[START Dataset excerpt]

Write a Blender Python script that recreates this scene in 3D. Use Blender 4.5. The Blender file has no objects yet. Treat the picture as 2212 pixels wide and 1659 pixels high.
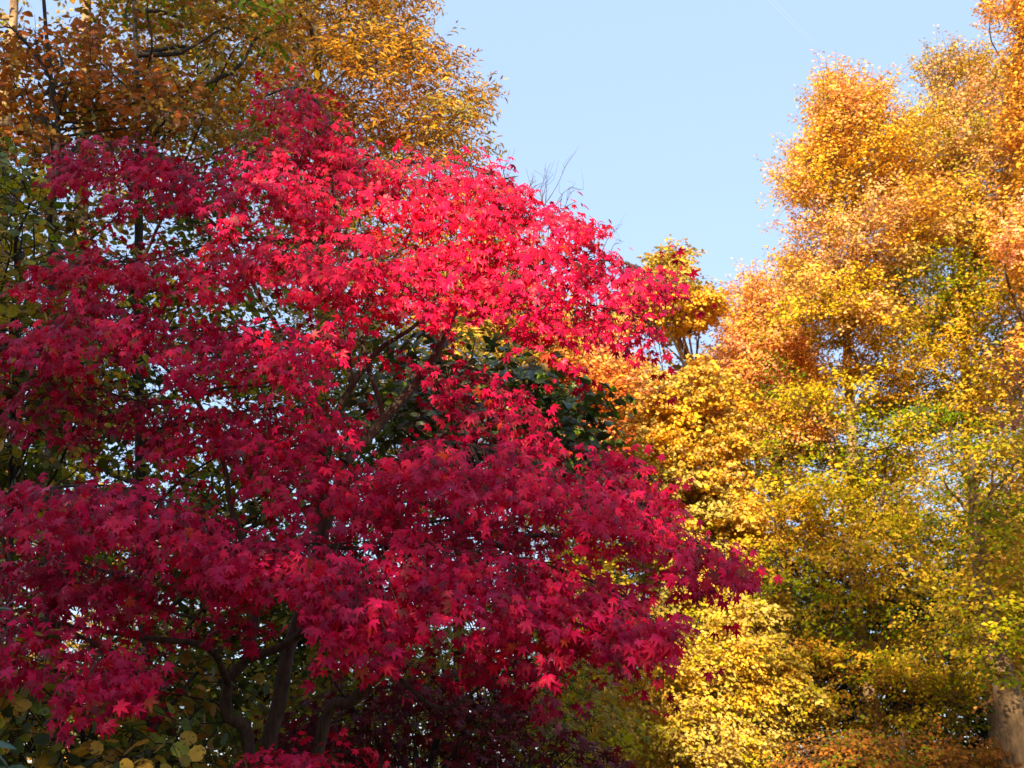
import bpy, math
import numpy as np
from mathutils import Vector
R = math.radians
rng = np.random.default_rng(11)
scene = bpy.context.scene
COL = scene.collection

# ------------------------------------------------------------------ camera
F = 2335.0; CX, CY = 1106.0, 829.5; PITCH = R(20); EYE = np.array([0.0, 0.0, 1.6])
cd = bpy.data.cameras.new('camera'); cam = bpy.data.objects.new('camera', cd); COL.objects.link(cam)
cam.location = EYE; cam.rotation_euler = (R(90)+PITCH, 0, 0)
cd.sensor_width = 36; cd.lens = 36*F/2212; cd.clip_end = 20000; cd.clip_start = 0.05
cd.dof.use_dof = True; cd.dof.focus_distance = 5.9; cd.dof.aperture_fstop = 5.0
scene.camera = cam
# ------------------------------------------------------------------ world, sun, exposure
SUN_EL, SUN_AZ = R(17), R(16)          # low sun behind the camera, a little to the left
w = bpy.data.worlds.new('World'); scene.world = w; w.use_nodes = True
nt = w.node_tree; nt.nodes.clear()
sky = nt.nodes.new('ShaderNodeTexSky'); sky.sky_type = 'NISHITA'; sky.sun_disc = False
sky.sun_elevation = SUN_EL; sky.sun_rotation = R(180)+SUN_AZ
sky.air_density = 1.0; sky.dust_density = 0.6; sky.ozone_density = 1.0; sky.altitude = 300
mixn = nt.nodes.new('ShaderNodeMix'); mixn.data_type = 'RGBA'; mixn.inputs[0].default_value = 0.55
mixn.inputs[7].default_value = (4.5, 6.1, 9.2, 1)
bg = nt.nodes.new('ShaderNodeBackground'); bg.inputs[1].default_value = 0.0715
out = nt.nodes.new('ShaderNodeOutputWorld')
nt.links.new(sky.outputs[0], mixn.inputs[6]); nt.links.new(mixn.outputs[2], bg.inputs[0]); nt.links.new(bg.outputs[0], out.inputs[0])
sd = bpy.data.lights.new('sun', 'SUN'); sd.energy = 5.0; sd.angle = R(0.5); sd.color = (1.0, 0.82, 0.56)
sun = bpy.data.objects.new('sun', sd); COL.objects.link(sun)
sdir = np.array([-math.sin(SUN_AZ)*math.cos(SUN_EL), -math.cos(SUN_AZ)*math.cos(SUN_EL), math.sin(SUN_EL)])
sun.rotation_euler = Vector(sdir).to_track_quat('Z', 'Y').to_euler(); sun.location = (-10, -20, 20)
scene.view_settings.view_transform = 'Standard'; scene.view_settings.look = 'None'
scene.view_settings.exposure = 1.42; scene.view_settings.gamma = 1.0

# ------------------------------------------------------------------ maths helpers
FW = np.array([0, math.cos(PITCH), math.sin(PITCH)]); UP = np.array([0, -math.sin(PITCH), math.cos(PITCH)])
RT = np.array([1.0, 0, 0]); ZU = np.array([0, 0, 1.0])
def P(px, py, Y):
    """place in the world seen in direction (px, py) at a horizontal distance Y ahead"""
    px = np.asarray(px, float); py = np.asarray(py, float); Y = np.asarray(Y, float)
    r = FW + ((px-CX)/F)[..., None]*RT + ((CY-py)/F)[..., None]*UP
    return EYE + r*(Y/r[..., 1])[..., None]
def proj(p):
    q = p-EYE; d = q@FW
    return CX+F*(q@RT)/d, CY-F*(q@UP)/d
def reseed(k):
    global rng
    rng = np.random.default_rng(k)
TREE_NO = [100]
def norm(v): return v/np.maximum(np.linalg.norm(v, axis=-1, keepdims=True), 1e-9)
def inside(poly, x, y):
    poly = np.asarray(poly, float); n = len(poly); c = np.zeros(x.shape, bool); j = n-1
    for i in range(n):
        xi, yi = poly[i]; xj, yj = poly[j]
        c ^= ((yi > y) != (yj > y)) & (x < (xj-xi)*(y-yi)/(yj-yi+1e-12)+xi); j = i
    return c
def edge_dist(poly, x, y):
    poly = np.asarray(poly, float); d = np.full(x.shape, 1e9)
    for i in range(len(poly)):
        a = poly[i]; b = poly[(i+1) % len(poly)]; ab = b-a
        t = np.clip(((x-a[0])*ab[0]+(y-a[1])*ab[1])/max(ab@ab, 1e-9), 0, 1)
        d = np.minimum(d, np.hypot(x-a[0]-t*ab[0], y-a[1]-t*ab[1]))
    return d
def catmull(pts, k):
    pts = np.asarray(pts, float)
    if len(pts) < 3: return pts[0]+(pts[-1]-pts[0])*np.linspace(0, 1, k+1)[:, None]
    p = np.vstack([2*pts[0]-pts[1], pts, 2*pts[-1]-pts[-2]]); o = []
    for i in range(1, len(p)-2):
        for s in np.arange(k)/k:
            a, b, c, d = p[i-1:i+3]
            o.append(.5*((2*b)+(c-a)*s+(2*a-5*b+4*c-d)*s*s+(3*b-a-3*c+d)*s**3))
    o.append(p[-2]); return np.array(o)

# ------------------------------------------------------------------ object helpers
def link_mesh(name, V, Fs, mat, parent=None, cols=None, smooth=False):
    """V (n,3); Fs list of (m,k) index arrays"""
    me = bpy.data.meshes.new(name)
    me.vertices.add(len(V)); me.vertices.foreach_set('co', np.asarray(V, np.float32).ravel())
    Fs = [f for f in Fs if len(f)]
    idx = np.concatenate([f.ravel() for f in Fs]); tot = np.concatenate([np.full(len(f), f.shape[1]) for f in Fs])
    me.loops.add(len(idx)); me.loops.foreach_set('vertex_index', idx.astype(np.int32))
    me.polygons.add(len(tot)); me.polygons.foreach_set('loop_start', np.concatenate([[0], np.cumsum(tot)[:-1]]).astype(np.int32))
    if smooth: me.polygons.foreach_set('use_smooth', np.ones(len(tot), bool))
    me.update(calc_edges=True)
    if cols is not None:
        at = me.attributes.new('Col', 'FLOAT_COLOR', 'POINT')
        c = np.ones((len(V), 4), np.float32); c[:, :3] = cols; at.data.foreach_set('color', c.ravel())
    me.materials.append(mat)
    o = bpy.data.objects.new(name, me); COL.objects.link(o)
    if parent is not None:
        o.parent = parent; o.matrix_parent_inverse.identity(); o.location = -Vector(parent.location)
    return o
def thing(name, label, cat, loc=(0, 0, 0), group=None):
    o = bpy.data.objects.new(name, None); COL.objects.link(o); o.location = Vector([float(v) for v in loc])
    o.empty_display_size = .3; o['label'] = label; o['category'] = cat
    if group: o['group'] = group
    return o
class Wood:
    """collects bark tubes"""
    def __init__(s): s.V = []; s.F = []; s.n = 0
    def tube(s, pts, r0, r1, sides=8, k=5, rough=.10, power=1.0):
        p = catmull(pts, k); n = len(p)
        t = norm(np.gradient(p, axis=0)); ref = np.array([.13, .97, .2]) if abs(t[0, 1]) < .8 else np.array([1, 0, 0.1])
        a = norm(np.cross(t, ref)); b = np.cross(t, a)
        r = (r0+(r1-r0)*np.linspace(0, 1, n)**power)
        th = np.arange(sides)*2*math.pi/sides
        rr = r[:, None]*(1+rough*rng.standard_normal((n, sides)))
        V = p[:, None]+rr[..., None]*(np.cos(th)[None, :, None]*a[:, None]+np.sin(th)[None, :, None]*b[:, None])
        V[-1] = p[-1]+(V[-1]-p[-1])*.5
        i = np.arange(n-1)[:, None]*sides; j = np.arange(sides)[None]; j2 = (j+1) % sides
        Fq = np.stack([i+j, i+j2, i+sides+j2, i+sides+j], -1).reshape(-1, 4)
        s.V.append(V.reshape(-1, 3)); s.F.append(Fq+s.n); s.n += n*sides
        return s
    def twigs(s, A, M, B, r0, r1):
        """many three-sided two-piece twigs at once; A, M, B (n,3)"""
        n = len(A)
        if not n: return s
        d = norm(B-A); a = norm(np.cross(d, np.array([.3, .2, .93]))); b = np.cross(d, a)
        r0 = np.broadcast_to(r0, (n,)); r1 = np.broadcast_to(r1, (n,)); V = []
        for c, r in ((A, r0), (M, (r0+r1)/2), (B, r1)):
            for k in range(3):
                th = k*2.0944; V.append(c+r[:, None]*(math.cos(th)*a+math.sin(th)*b))
        V = np.stack(V, 1); q = []
        for L in (0, 3):
            for k in range(3): q.append([L+k, L+(k+1) % 3, L+3+(k+1) % 3, L+3+k])
        q = np.array(q)[None]+(np.arange(n)*9)[:, None, None]
        s.V.append(V.reshape(-1, 3)); s.F.append(q.reshape(-1, 4)+s.n); s.n += n*9
        return s
    def build(s, name, mat, parent, smooth=True):
        return link_mesh(name, np.vstack(s.V), [np.vstack(s.F)], mat, parent, smooth=smooth)

# ------------------------------------------------------------------ leaf shapes (x across, y to the tip, z up)
def tri_fan(outline, centre):
    V = [centre]+outline; n = len(outline)
    return np.array(V, float), np.array([[0, i, i+1] for i in range(1, n)]+[[0, n, 1]])
def maple_shape():
    tips = [(-128, .42), (-88, .68), (-46, .92), (0, 1.0), (46, .92), (88, .68), (128, .42)]
    o = [(0.0, -.05, 0.0)]
    for i, (a, r) in enumerate(tips):
        if i: o.append((math.sin(R((a+tips[i-1][0])/2))*.42, math.cos(R((a+tips[i-1][0])/2))*.42, .015))
        for da, rr, dz in ((-13, .64, 0), (0, 1, 1), (13, .64, 0)):
            q = r*rr; o.append((math.sin(R(a+da))*q, math.cos(R(a+da))*q, -.22*q*q*(1 if dz else .8)+(.0 if dz else .02)))
    o = [(x*.56, y*.56+.02, z*.56) for x, y, z in o]
    return tri_fan(o, (0, .06, .03))
def ovate_shape(wd, seg=2, fold=.12, droop=.12):
    """base, tip and side points; two halves folded along the midrib"""
    if seg == 1:
        V = [(0, 0, 0), (-wd/2, .45, fold), (0, 1, -droop), (wd/2, .45, fold)]
        return np.array(V, float), np.array([[0, 2, 1], [0, 3, 2]])
    V = [(0, 0, 0), (0, .5, -.02), (0, 1, -droop), (-wd*.42, .22, fold*.8), (-wd*.5, .5, fold), (-wd*.3, .78, fold*.4-droop*.4),
         (wd*.42, .22, fold*.8), (wd*.5, .5, fold), (wd*.3, .78, fold*.4-droop*.4)]
    return np.array(V, float), np.array([[0, 1, 3], [3, 1, 4], [4, 1, 5], [5, 1, 2], [0, 6, 1], [6, 7, 1], [7, 8, 1], [8, 2, 1]])
def round_shape():
    o = []; n = 18
    for i in range(n):
        a = 2*math.pi*i/n; r = .44*(1+.045*(-1)**i); x = math.sin(a)*r; y = .5-math.cos(a)*r*1.08
        if i == n//2: y += .06
        o.append((x, y, -.35*x*x*(1 if i % 2 else .6)-.12*(y-.4)**2))
    return tri_fan(o, (0, .42, -.02))
MAPLE = maple_shape(); BEECH = ovate_shape(.62, 1, .10); BEECH2 = ovate_shape(.6, 2); NARROW = ovate_shape(.27, 1, .05, .2)
LONG = ovate_shape(.34, 2, .05, .15); ROUND = round_shape(); OAK = ovate_shape(.75, 1, .14)
def leaf_arrays(pos, tip, nrm, size, shape, cols, curl=None):
    T, Fc = shape; n = len(pos)
    tip = norm(tip); x = norm(np.cross(tip, nrm)); nn = np.cross(x, tip)
    cz = np.ones(n) if curl is None else curl
    V = pos[:, None]+size[:, None, None]*(T[None, :, 0, None]*x[:, None]+T[None, :, 1, None]*tip[:, None]
        + (T[None, :, 2]*cz[:, None])[..., None]*nn[:, None])
    Fa = Fc[None]+(np.arange(n)*len(T))[:, None, None]
    C = np.repeat(cols, len(T), 0)
    return V.reshape(-1, 3), Fa.reshape(-1, 3), C
class Leaves:
    def __init__(s): s.V = []; s.F = []; s.C = []; s.n = 0
    def add(s, *a, **k):
        V, Fa, C = leaf_arrays(*a, **k); s.V.append(V); s.F.append(Fa+s.n); s.C.append(C); s.n += len(V); return s
    def build(s, name, mat, parent=None):
        return link_mesh(name, np.vstack(s.V), [np.vstack(s.F)], mat, parent, np.vstack(s.C))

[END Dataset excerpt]

### Exercise details
Leave out the pictures, then repeat the listing above exactly from its first line to the line with "COL = scene.collection", inclusive.

### Written reply
Write a Blender Python script that recreates this scene in 3D. Use Blender 4.5. The Blender file has no objects yet. Treat the picture as 2212 pixels wide and 1659 pixels high.
import bpy, math
import numpy as np
from mathutils import Vector
R = math.radians
rng = np.random.default_rng(11)
scene = bpy.context.scene
COL = scene.collection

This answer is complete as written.